Distressed debt buyback bargains prove elusive

Corporate lending has slowed to a trickle, so distressed issuers are turning to debt exchanges and buybacks to avoid bankruptcy. While the leveraged loan market trades well below par, owners and sponsors see this as a no-brainer, but noteholders may have very different ideas. Louise Bowman reports.

Buybacks become minefield for distressed names

Rating implications

LIABILITY MANAGEMENT OPTIONS for sub-investment grade corporates have dwindled to a very short list in this downturn. With no new money available from the banks, debt exchanges and buybacks have become in many cases the only tools at these companies’ disposal, short of renegotiating existing terms or resorting to a debt-for-equity swap. But undertaking exchanges or buybacks has proved something of a minefield for many distressed companies – the result of a disparate investor base with very different and often conflicting motivations.

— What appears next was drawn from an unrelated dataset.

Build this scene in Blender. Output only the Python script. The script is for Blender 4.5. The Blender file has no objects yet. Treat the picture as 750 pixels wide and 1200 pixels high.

So while loan market trading levels have proved a boon for investment-grade corporates, who have gorged on the opportunity to buy back debt at well below par – New York University Stern School professor Ed Altman recently revealed that the $30 billion of US debt exchanged during 2008 was more than three times the total amount exchanged during the 23 previous years – high-yield names have found it harder to reduce their debt burdens in this way.

But for many there are few alternatives. "There is a massive gap between the levers available to investment-grade and high-yield corporates," states Andrew Sheets, head of European credit strategy at Morgan Stanley.